Electrical properties of undoped and ion-implanted type IIa diamonds measured by photo-Hall

Abstract

The reasons why no reliable n-type chemical doping can be obtained in P implanted and annealed diamond is addressed by studying the nature and conductivity type of the compensating defects and their interactions with both n- and p-type implanted dopants using optical (absorption and photoluminescence) and low temperature (20< T<300 K) photo-Hall and measurements. Type IIa natural diamond samples are implanted with C, B and P to doses and energies such that identical defect concentration profiles are achieved for all three ions. Measurements are carried out on the virgin (IIa) diamond, on the as-implanted and implanted and annealed (1300 C, 20 min) diamond layers. We show that the photo-excited carriers are always holes with rather high mobilities. The acceptor level in undamaged type IIa diamond is located at mid-gap (above 2.3 eV). Ion implantation leads to an increase in hole concentration by about 2 orders of magnitude, with still remarkable high mobilities.
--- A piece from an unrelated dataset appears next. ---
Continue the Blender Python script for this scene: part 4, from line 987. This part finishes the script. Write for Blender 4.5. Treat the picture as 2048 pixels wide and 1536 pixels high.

The electrical properties of the implanted samples are analyzed by considering that some of the carriers photo-generated in the implanted layer diffuse into the undamaged part of the sample in which they assume the measured very high mobility. A two layer model is used to analyze the data in conjunction with solving the continuity equations in both implantation affected layer (∼0.5 μm) and the unaffected substrate yielding substantially lower mobilities (10–100 cm 2/V s) for the implanted layer alone.